## Directions:
Drop the pictures, then extract the listing word for word.

## Provided information:
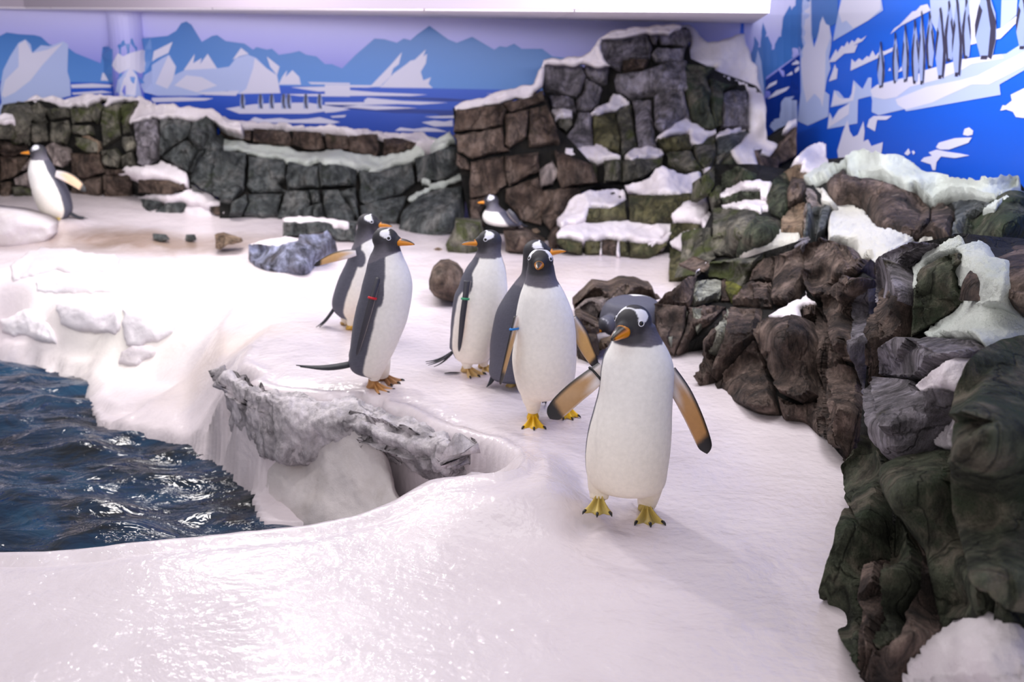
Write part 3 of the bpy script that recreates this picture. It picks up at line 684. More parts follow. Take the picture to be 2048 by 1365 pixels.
rocks('low mossy grey rock wall with snow along its top behind the far-left penguin', 'rock wall', 'rock_wall',
 [(0, 250, 8.6), (0, 430, 8.7), (100, 200, 8.9), (250, 200, 8.9), (400, 220, 8.8), (430, 330, 8.45), (300, 320, 8.6), (150, 420, 8.9), (60, 330, 8.9), (250, 400, 8.8), (300, 440, 8.3), (430, 440, 8.3), (350, 390, 8.35), (300, 350, 8.4)], (200, 440, 8.6),
 [((1, '-1100,260 -80,300 120,300 130,160 300,130 700,190 1150,140 1330,280 1800,270 1840,330 1790,450 1740,560 1630,760 1640,960 1900,1050 1900,1120 1300,1180 800,1060 0,1080 -1100,1000'), .12)], '''
1 m|130,180 250,150 270,230 255,470 135,510 120,250
1 m|260,180 320,140 420,210 390,270 410,320 300,330 265,300
1 m|270,330 400,320 415,480 300,500 260,470
1 m|400,200 580,190 600,280 430,300 400,260
1 m|430,310 580,300 600,400 560,510 420,490
1 m|600,200 720,190 800,210 780,310 620,325 600,270
1 m|620,340 770,345 800,430 700,440 610,410
1 m|640,440 760,450 860,480 850,580 740,590 650,520
1 m|730,200 850,140 890,180 830,330 790,300
1 m|880,190 1040,150 1020,330 1030,430 880,520 860,330
1 m|1030,180 1170,130 1130,260 1090,330 1100,400 1050,420
1 m|1050,440 1140,440 1170,530 1080,590 1040,520
1 m|860,560 980,540 1040,620 1000,710 890,690
1 m|1040,600 1130,570 1150,690 1040,700
1 g|1140,320 1340,280 1350,640 1250,690 1170,680 1160,500
1 m|-60,320 110,330 130,470 0,460 -60,450
1 m|-330,300 -70,300 -70,470 -320,480
1 m|-620,290 -340,290 -330,520 -600,500
1 b|-330,490 -20,480 -10,640 -330,650
1 b|-600,510 -340,530 -340,760 -610,740
1 b|-330,660 -10,650 -10,1040 -340,1020
1 b|-640,750 -350,770 -350,1020 -620,1000
1 m|-1080,270 -630,290 -620,520 -1080,560
1 b|-1080,570 -620,530 -640,1000 -1080,980
1 b|600,580 850,590 870,700 900,740 760,790 610,800
1 b|620,810 860,790 870,980 740,1000 610,990
1 b|880,780 1110,760 1130,960 880,980
1 b|900,720 1040,720 1150,700 1150,760 900,770
1 b|0,500 240,540 240,600 60,600 0,590
1 b|0,610 240,610 240,720 120,790 0,820
1 b|0,830 110,830 110,900 20,1040 0,1040
1 b|620,990 860,990 830,1060 630,1070
1 s|1360,300 1560,290 1640,330 1620,430 1480,520 1400,480 1360,400
1 s|1640,330 1760,270 1820,300 1830,430 1770,540 1690,550 1610,450
1 s bulge=.09 out=.05|1620,410 1680,380 1750,400 1770,470 1720,530 1640,500
1 s|1480,530 1600,470 1690,560 1620,700 1590,740 1450,660 1390,620
1 s|1370,430 1470,520 1390,610 1360,600
1 s|1700,560 1740,560 1640,750 1610,740
1 b|1180,800 1500,800 1540,900 1480,940 1180,920
1 b|1500,820 1590,840 1570,910 1520,900
1 s|1170,970 1370,1000 1380,1030 1290,1090 1200,1040
1 s|1300,1090 1440,1000 1590,1010 1560,1120 1490,1170 1400,1150
1 b|1780,1030 1930,1030 1940,1120 1830,1110
1 s|1170,1010 1290,1100 1420,1180 1360,1200 1200,1130
1 p out=.12|380,530 430,500 560,570 580,650 530,710 470,690
1 p out=.12|120,800 240,740 255,880 130,860
1 b out=.1|110,980 320,970 370,1100 80,1090
1 m out=.1|100,870 260,880 280,950 120,940
1 m|200,480 240,450 270,490 220,520
1 p out=.1|180,720 260,620 270,700 190,735
1 w|120,950 220,890 320,930 330,975 130,970
1 w out=-.08|1185,90 1330,165 1240,190 1150,140 1060,125 960,160 910,200 890,180 910,130 860,120 740,190 690,180 600,185 480,175 340,130 300,150 190,150 300,95 420,100 560,110 700,90 860,75 960,95
1 w|1170,150 1350,165 1560,180 1700,190 1830,205 1890,260 1930,300 2060,320 2060,385 1930,360 1830,310 1760,260 1690,300 1640,310 1540,290 1380,280 1300,270 1100,320 1120,240
1 w|-1080,270 -600,240 -300,265 -60,260 115,240 120,310 0,320 -300,320 -1080,320
1 w|995,750 1080,700 1340,680 1380,630 1440,670 1590,750 1600,840 1540,840 1440,800 1150,790 1050,790
1 w|1170,960 1250,935 1500,930 1640,890 1700,890 1840,960 1940,1020 1900,1030 1650,1010 1400,990 1210,980
1 w|1600,1020 1740,1020 1820,1120 1900,1200 1700,1190 1550,1150
1 w out=.1|830,1090 880,1000 1070,980 1120,1010 1190,1100 1270,1170 1000,1180 830,1150
1 w thick=.05|1415,1000 1440,1000 1430,1110 1415,1110
1 w thick=.05|1880,1010 1935,1010 1930,1100 1900,1110
1 n out=.03 bulge=.02 thick=.04|700,440 760,430 850,480 860,540 830,590 830,500 760,470''')
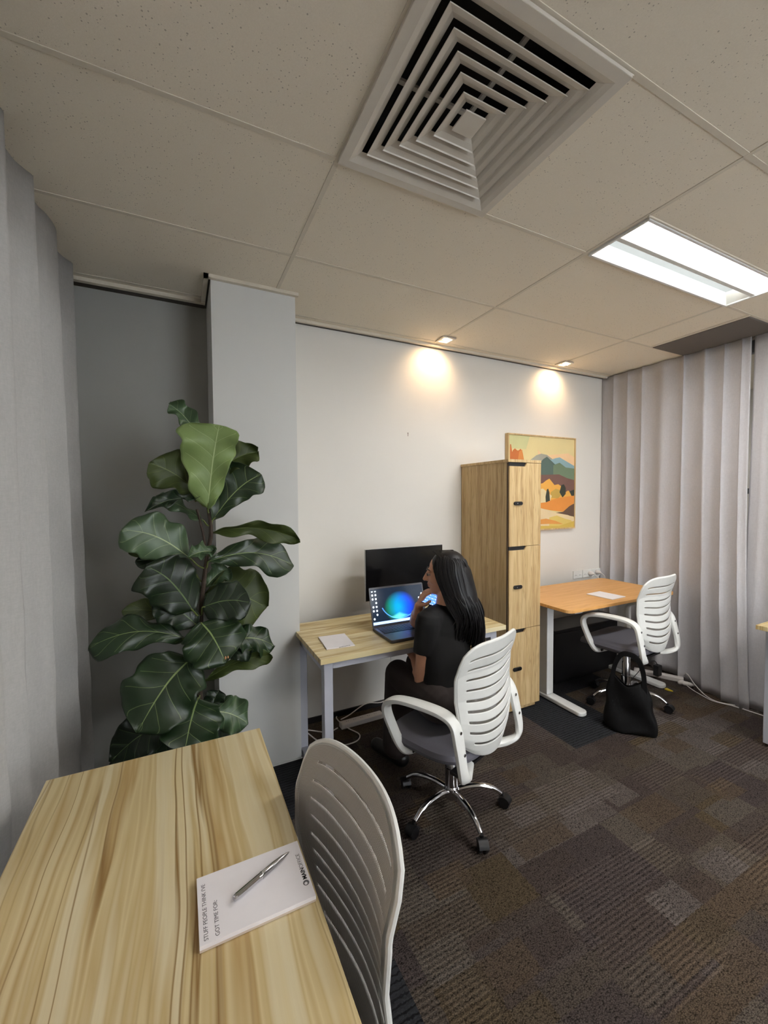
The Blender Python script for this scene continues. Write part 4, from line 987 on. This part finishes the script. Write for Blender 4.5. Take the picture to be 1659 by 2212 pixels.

## Problem solution:
Write part 3 of the bpy script that recreates this picture. It picks up at line 684. More parts follow. Take the picture to be 2048 by 1365 pixels.
rocks('low mossy grey rock wall with snow along its top behind the far-left penguin', 'rock wall', 'rock_wall',
 [(0, 250, 8.6), (0, 430, 8.7), (100, 200, 8.9), (250, 200, 8.9), (400, 220, 8.8), (430, 330, 8.45), (300, 320, 8.6), (150, 420, 8.9), (60, 330, 8.9), (250, 400, 8.8), (300, 440, 8.3), (430, 440, 8.3), (350, 390, 8.35), (300, 350, 8.4)], (200, 440, 8.6),
 [((1, '-1100,260 -80,300 120,300 130,160 300,130 700,190 1150,140 1330,280 1800,270 1840,330 1790,450 1740,560 1630,760 1640,960 1900,1050 1900,1120 1300,1180 800,1060 0,1080 -1100,1000'), .12)], '''
1 m|130,180 250,150 270,230 255,470 135,510 120,250
1 m|260,180 320,140 420,210 390,270 410,320 300,330 265,300
1 m|270,330 400,320 415,480 300,500 260,470
1 m|400,200 580,190 600,280 430,300 400,260
1 m|430,310 580,300 600,400 560,510 420,490
1 m|600,200 720,190 800,210 780,310 620,325 600,270
1 m|620,340 770,345 800,430 700,440 610,410
1 m|640,440 760,450 860,480 850,580 740,590 650,520
1 m|730,200 850,140 890,180 830,330 790,300
1 m|880,190 1040,150 1020,330 1030,430 880,520 860,330
1 m|1030,180 1170,130 1130,260 1090,330 1100,400 1050,420
1 m|1050,440 1140,440 1170,530 1080,590 1040,520
1 m|860,560 980,540 1040,620 1000,710 890,690
1 m|1040,600 1130,570 1150,690 1040,700
1 g|1140,320 1340,280 1350,640 1250,690 1170,680 1160,500
1 m|-60,320 110,330 130,470 0,460 -60,450
1 m|-330,300 -70,300 -70,470 -320,480
1 m|-620,290 -340,290 -330,520 -600,500
1 b|-330,490 -20,480 -10,640 -330,650
1 b|-600,510 -340,530 -340,760 -610,740
1 b|-330,660 -10,650 -10,1040 -340,1020
1 b|-640,750 -350,770 -350,1020 -620,1000
1 m|-1080,270 -630,290 -620,520 -1080,560
1 b|-1080,570 -620,530 -640,1000 -1080,980
1 b|600,580 850,590 870,700 900,740 760,790 610,800
1 b|620,810 860,790 870,980 740,1000 610,990
1 b|880,780 1110,760 1130,960 880,980
1 b|900,720 1040,720 1150,700 1150,760 900,770
1 b|0,500 240,540 240,600 60,600 0,590
1 b|0,610 240,610 240,720 120,790 0,820
1 b|0,830 110,830 110,900 20,1040 0,1040
1 b|620,990 860,990 830,1060 630,1070
1 s|1360,300 1560,290 1640,330 1620,430 1480,520 1400,480 1360,400
1 s|1640,330 1760,270 1820,300 1830,430 1770,540 1690,550 1610,450
1 s bulge=.09 out=.05|1620,410 1680,380 1750,400 1770,470 1720,530 1640,500
1 s|1480,530 1600,470 1690,560 1620,700 1590,740 1450,660 1390,620
1 s|1370,430 1470,520 1390,610 1360,600
1 s|1700,560 1740,560 1640,750 1610,740
1 b|1180,800 1500,800 1540,900 1480,940 1180,920
1 b|1500,820 1590,840 1570,910 1520,900
1 s|1170,970 1370,1000 1380,1030 1290,1090 1200,1040
1 s|1300,1090 1440,1000 1590,1010 1560,1120 1490,1170 1400,1150
1 b|1780,1030 1930,1030 1940,1120 1830,1110
1 s|1170,1010 1290,1100 1420,1180 1360,1200 1200,1130
1 p out=.12|380,530 430,500 560,570 580,650 530,710 470,690
1 p out=.12|120,800 240,740 255,880 130,860
1 b out=.1|110,980 320,970 370,1100 80,1090
1 m out=.1|100,870 260,880 280,950 120,940
1 m|200,480 240,450 270,490 220,520
1 p out=.1|180,720 260,620 270,700 190,735
1 w|120,950 220,890 320,930 330,975 130,970
1 w out=-.08|1185,90 1330,165 1240,190 1150,140 1060,125 960,160 910,200 890,180 910,130 860,120 740,190 690,180 600,185 480,175 340,130 300,150 190,150 300,95 420,100 560,110 700,90 860,75 960,95
1 w|1170,150 1350,165 1560,180 1700,190 1830,205 1890,260 1930,300 2060,320 2060,385 1930,360 1830,310 1760,260 1690,300 1640,310 1540,290 1380,280 1300,270 1100,320 1120,240
1 w|-1080,270 -600,240 -300,265 -60,260 115,240 120,310 0,320 -300,320 -1080,320
1 w|995,750 1080,700 1340,680 1380,630 1440,670 1590,750 1600,840 1540,840 1440,800 1150,790 1050,790
1 w|1170,960 1250,935 1500,930 1640,890 1700,890 1840,960 1940,1020 1900,1030 1650,1010 1400,990 1210,980
1 w|1600,1020 1740,1020 1820,1120 1900,1200 1700,1190 1550,1150
1 w out=.1|830,1090 880,1000 1070,980 1120,1010 1190,1100 1270,1170 1000,1180 830,1150
1 w thick=.05|1415,1000 1440,1000 1430,1110 1415,1110
1 w thick=.05|1880,1010 1935,1010 1930,1100 1900,1110
1 n out=.03 bulge=.02 thick=.04|700,440 760,430 850,480 860,540 830,590 830,500 760,470''')
The Blender Python script for this scene continues. Write part 4, from line 987 on. This part finishes the script. Write for Blender 4.5. Take the picture to be 1659 by 2212 pixels.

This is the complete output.